The Way of the Kurds

Here's another recent article from the Boston Globe about a writing-group colleague, in this case storyteller Diane Edgecomb, who has just published an unusual collection, A Fire in My Heart: Kurdish Tales. The paper discusses her research travels:

Edgecomb met some Kurdish refugees in 1999 and was impressed by their strong oral history. With politics and modernization threatening to render the old ways obsolete, Edgecomb set out to record their stories, doing most of her work in Turkey between 2005 and last year.

Accompanied by a guide and translator, Edgecomb spent hours listening to and filming the tradition bearers. "This isn't just a project to create a book," said Edgecomb. "I'm documenting the tellers and creating an archive." The book, released this month, is the first volume of Kurdish tales published in English, and also includes recipes, games, and color photos. . . .

"We found one teller whose family for generations had been in the mountains," said Edgecomb. "A nomadic family, and only in the last year had they come down to the cities." The man related epic tales of Rusteme Zal, a legendary figure of Kurdish folklore. "He went on for two hours with just one story and then he told me that was only the outline," Edgecomb said.

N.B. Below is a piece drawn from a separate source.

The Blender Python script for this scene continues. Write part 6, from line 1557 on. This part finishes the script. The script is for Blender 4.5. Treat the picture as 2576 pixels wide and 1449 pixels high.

Of the pieces she's collected, a yarn about why the moon has dirty spots on its face is a favorite. There are also humorous themes. "They love telling stories about the fox . . . tricking people and tricking other animals," said Edgecomb. "Those are very funny stories. Also beautiful fairy tales, wonderful wonder stories, which go on and on and on."
Kurdistan seems to edge closer to de facto independent status each year, though perhaps pushing for de jure nationhood would wipe out some of those gains. Not that the current administration is facing the hard choices of that situation. I quote from Jeffrey Goldberg's cover story "After Iraq" in the current Atlantic Monthly:
At a conference in 2004, National Security Advisor Condoleezza Rice stated, “What has been impressive to me so far is that Iraqis--whether Kurds or Shia or Sunni or the many other ethnic groups in Iraq--have demonstrated that they really want to live as one in a unified Iraq.”

As Peter Galbraith, a former American diplomat and an advocate for Kurdish independence, has observed, Rice’s statement was disconnected from observable reality--shortly before she spoke, 80 percent of all Iraqi Kurdish adults had signed a petition calling for a vote on independence.